■ **What the exercise asks**
Retype the data exactly, from its first line to the line containing "world = bpy.data.worlds.new('World');", including both, and skip any picture.
━━━ Supplied information
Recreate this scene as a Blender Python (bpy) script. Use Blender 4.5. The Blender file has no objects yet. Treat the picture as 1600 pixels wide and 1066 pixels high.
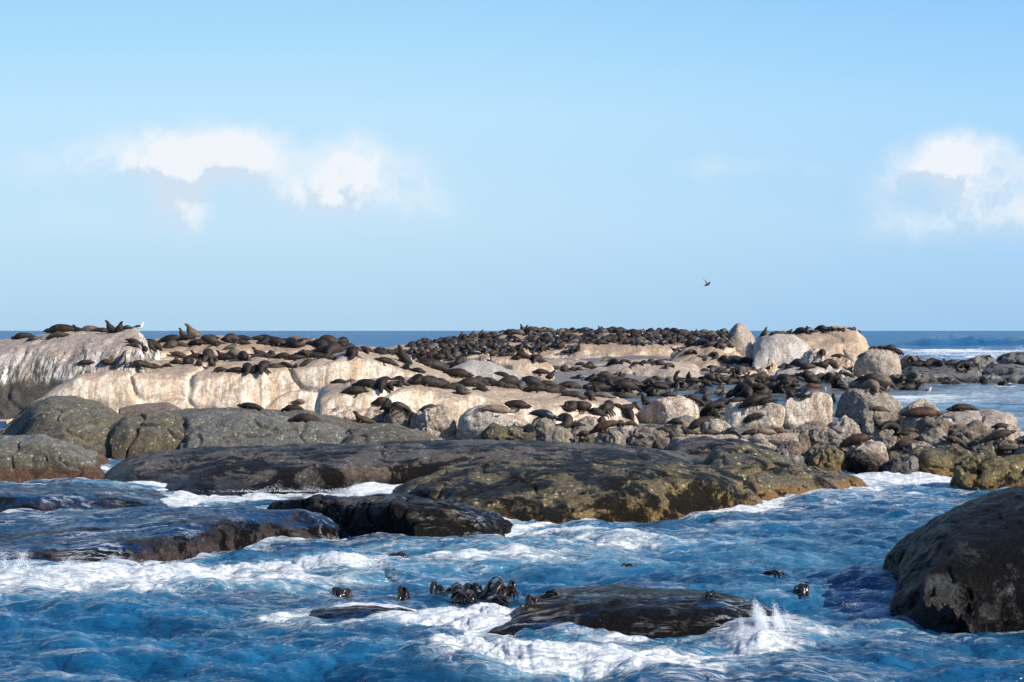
import bpy, math, random
import numpy as np
from mathutils import Vector, Matrix
from mathutils.bvhtree import BVHTree
random.seed(7)
R = math.radians
scene = bpy.context.scene
COL = scene.collection
# ---------------------------------------------------------------- camera, sky, sun, exposure
F = 2400.0; CAMZ = 5.0; TILT = math.atan(16/F)
cam_d = bpy.data.cameras.new('camera'); cam = bpy.data.objects.new('camera', cam_d); COL.objects.link(cam)
cam_d.sensor_width = 36; cam_d.lens = 36*F/1600; cam_d.clip_start = .5; cam_d.clip_end = 120000
cam.location = (0, 0, CAMZ); cam.rotation_euler = (R(90)-TILT, 0, 0); scene.camera = cam
SUN_EL = 33.0
sun_dir = Vector((.87, -.42, 0)).normalized()*math.cos(R(SUN_EL)); sun_dir.z = math.sin(R(SUN_EL))
sd = bpy.data.lights.new('sun', 'SUN'); sd.energy = 4.8; sd.angle = R(.55); sd.color = (1, .91, .78)
so = bpy.data.objects.new('sun', sd); COL.objects.link(so); so.rotation_euler = sun_dir.to_track_quat('Z', 'Y').to_euler(); so.location = (60, -40, 60)
scene.view_settings.view_transform = 'Standard'; scene.view_settings.look = 'None'
EXPO = .60; scene.view_settings.exposure = EXPO; scene.view_settings.gamma = 1
world = bpy.data.worlds.new('World'); scene.world = world; world.use_nodes = True

class NT:
    def __init__(s, t): s.t = t; s.n = t.nodes; s.l = t.links
    def new(s, typ, ins=None, **kw):
        n = s.n.new(typ)
        for k, v in kw.items(): setattr(n, k, v)
        if ins:
            for k, v in ins.items():
                sk = n.inputs[k]
                if isinstance(v, bpy.types.NodeSocket): s.l.new(v, sk)
                elif isinstance(v, (tuple, list)) and sk.type == 'RGBA' and len(v) == 3: sk.default_value = (*v, 1)
                else: sk.default_value = v
        return n
    def m(s, op, a, b=0., clamp=False, c=0.):
        return s.new('ShaderNodeMath', {0: a, 1: b, 2: c}, operation=op, use_clamp=clamp).outputs[0]
    def v(s, op, a, b=(0, 0, 0), sc=None):
        n = s.new('ShaderNodeVectorMath', {0: a, 1: b}, operation=op)
        if sc is not None: n.inputs['Scale'].default_value = sc
        return n.outputs[0]
    def noise(s, vec, scale, detail=4, rough=.55, dist=0.):
        return s.new('ShaderNodeTexNoise', {'Vector': vec, 'Scale': scale, 'Detail': detail, 'Roughness': rough, 'Distortion': dist})
    def ramp(s, x, lo, hi, a=0., b=1., smooth=True):
        return s.new('ShaderNodeMapRange', {'Value': x, 'From Min': lo, 'From Max': hi, 'To Min': a, 'To Max': b}, interpolation_type='SMOOTHSTEP' if smooth else 'LINEAR').outputs[0]
    def mix(s, f, a, b, mode='MIX'):
        n = s.n.new('ShaderNodeMix'); n.data_type = 'RGBA'; n.blend_type = mode
        for i, v in ((0, f), (6, a), (7, b)):
            sk = n.inputs[i]
            if isinstance(v, bpy.types.NodeSocket): s.l.new(v, sk)
            elif i == 0: sk.default_value = v
            else: sk.default_value = (*v[:3], 1)
        return n.outputs[2]

# sky with a few real soft clouds laid out by compass bearing and height
t = NT(world.node_tree); t.n.clear()
SKY = .10
sky = t.new('ShaderNodeTexSky', sky_type='NISHITA'); sky.sun_disc = False
sky.sun_elevation = R(SUN_EL); sky.sun_rotation = math.atan2(sun_dir.x, sun_dir.y)
sky.altitude = 0; sky.air_density = 1.0; sky.dust_density = .35; sky.ozone_density = 2.6
tc = t.new('ShaderNodeTexCoord').outputs['Generated']
sep = t.new('ShaderNodeSeparateXYZ', {0: tc})
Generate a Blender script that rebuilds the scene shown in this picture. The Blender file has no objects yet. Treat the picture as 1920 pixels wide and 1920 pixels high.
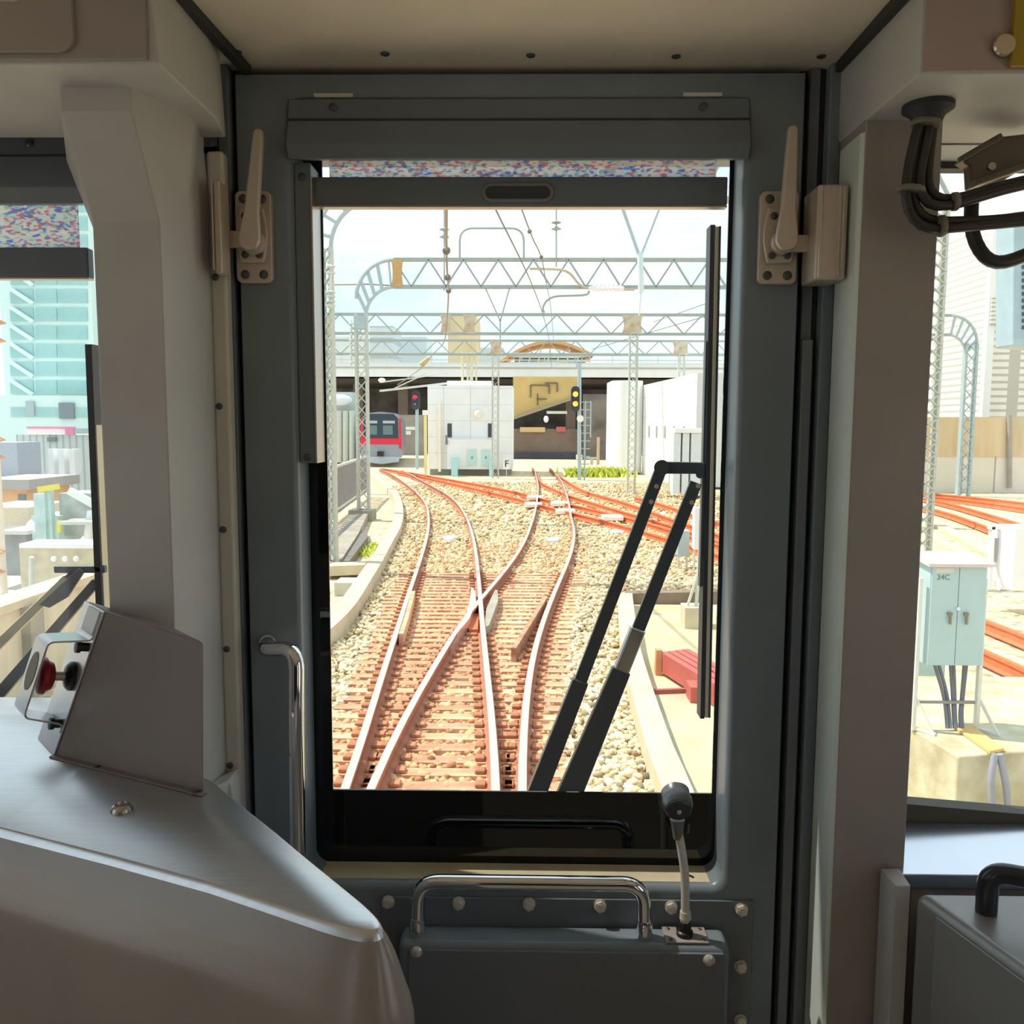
import bpy, bmesh, math, random
import numpy as np
from mathutils import Vector, Matrix
random.seed(7); np.random.seed(7)
C = bpy.context.scene.collection
scn = bpy.context.scene
# ---------------------------------------------------------------- camera
FPX, EYE = 1600.0, 2.6
_p = math.atan(162/FPX); _a = math.atan(25/FPX*math.cos(_p)); _t = 0.004
_F = Vector((-math.sin(_a)*math.cos(_p), math.cos(_a)*math.cos(_p), -math.sin(_p)))
_R = Vector((math.cos(_a), math.sin(_a), 0)); _U = _R.cross(_F)
_R2 = math.cos(_t)*_R + math.sin(_t)*_U; _U2 = -math.sin(_t)*_R + math.cos(_t)*_U
_C = Vector((0, 0, EYE))
cd = bpy.data.cameras.new('camera'); cam = bpy.data.objects.new('camera', cd); C.objects.link(cam)
cd.sensor_width = 36; cd.lens = 36*FPX/1920; cd.clip_start = .02; cd.clip_end = 2000
_M = Matrix((_R2, _U2, -_F)).transposed().to_4x4(); _M.translation = _C
cam.matrix_world = _M
scn.camera = cam
# ---------------------------------------------------------------- exposure, sky, sun
vs = scn.view_settings
vs.view_transform = 'Standard'; vs.look = 'None'; vs.gamma = 1; vs.use_curve_mapping = False
vs.exposure = 0.58
w = bpy.data.worlds.new('sky'); scn.world = w; w.use_nodes = True
nt = w.node_tree; nt.nodes.clear(); N = nt.nodes; L = nt.links
tc = N.new('ShaderNodeTexCoord'); mp = N.new('ShaderNodeMapping'); mp.inputs['Scale'].default_value = (1, 1, 2.6)
ns = N.new('ShaderNodeTexNoise'); ns.inputs['Scale'].default_value = 3.4; ns.inputs['Detail'].default_value = 8; ns.inputs['Roughness'].default_value = .55
rp = N.new('ShaderNodeValToRGB'); rp.color_ramp.elements[0].position = .38; rp.color_ramp.elements[1].position = .58
rp.color_ramp.elements[0].color = (.50, .68, .79, 1); rp.color_ramp.elements[1].color = (.86, .92, .94, 1)
bg = N.new('ShaderNodeBackground'); bg.inputs['Strength'].default_value = 1.0; ow = N.new('ShaderNodeOutputWorld')
L.new(tc.outputs['Generated'], mp.inputs['Vector']); L.new(mp.outputs['Vector'], ns.inputs['Vector'])
L.new(ns.outputs['Fac'], rp.inputs['Fac']); L.new(rp.outputs['Color'], bg.inputs['Color']); L.new(bg.outputs[0], ow.inputs['Surface'])
sd = bpy.data.lights.new('sun', 'SUN'); sun = bpy.data.objects.new('sun', sd); C.objects.link(sun)
SUNV = Vector((-.50, .16, .85)).normalized()
sd.energy = 3.7; sd.angle = .012; sd.color = (1, .93, .82)
sun.rotation_euler = SUNV.to_track_quat('Z', 'Y').to_euler(); sun.location = SUNV*60

# ---------------------------------------------------------------- projection helpers (places measured in the photo, at the distance they stand)
def ray(px, py): return _F + _R2*((px-960)/FPX) - _U2*((py-960)/FPX)
def P(px, py, Y): d = ray(px, py); return _C + d*(Y/d.y)
def G(px, py, z=0.0): d = ray(px, py); return _C + d*((z-EYE)/d.z)
def PX(px, py, X): d = ray(px, py); return _C + d*(X/d.x)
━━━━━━
■ **Final result**
Recreate this scene as a Blender Python (bpy) script. Use Blender 4.5. The Blender file has no objects yet. Treat the picture as 1600 pixels wide and 1066 pixels high.
import bpy, math, random
import numpy as np
from mathutils import Vector, Matrix
from mathutils.bvhtree import BVHTree
random.seed(7)
R = math.radians
scene = bpy.context.scene
COL = scene.collection
# ---------------------------------------------------------------- camera, sky, sun, exposure
F = 2400.0; CAMZ = 5.0; TILT = math.atan(16/F)
cam_d = bpy.data.cameras.new('camera'); cam = bpy.data.objects.new('camera', cam_d); COL.objects.link(cam)
cam_d.sensor_width = 36; cam_d.lens = 36*F/1600; cam_d.clip_start = .5; cam_d.clip_end = 120000
cam.location = (0, 0, CAMZ); cam.rotation_euler = (R(90)-TILT, 0, 0); scene.camera = cam
SUN_EL = 33.0
sun_dir = Vector((.87, -.42, 0)).normalized()*math.cos(R(SUN_EL)); sun_dir.z = math.sin(R(SUN_EL))
sd = bpy.data.lights.new('sun', 'SUN'); sd.energy = 4.8; sd.angle = R(.55); sd.color = (1, .91, .78)
so = bpy.data.objects.new('sun', sd); COL.objects.link(so); so.rotation_euler = sun_dir.to_track_quat('Z', 'Y').to_euler(); so.location = (60, -40, 60)
scene.view_settings.view_transform = 'Standard'; scene.view_settings.look = 'None'
EXPO = .60; scene.view_settings.exposure = EXPO; scene.view_settings.gamma = 1
world = bpy.data.worlds.new('World'); scene.world = world; world.use_nodes = True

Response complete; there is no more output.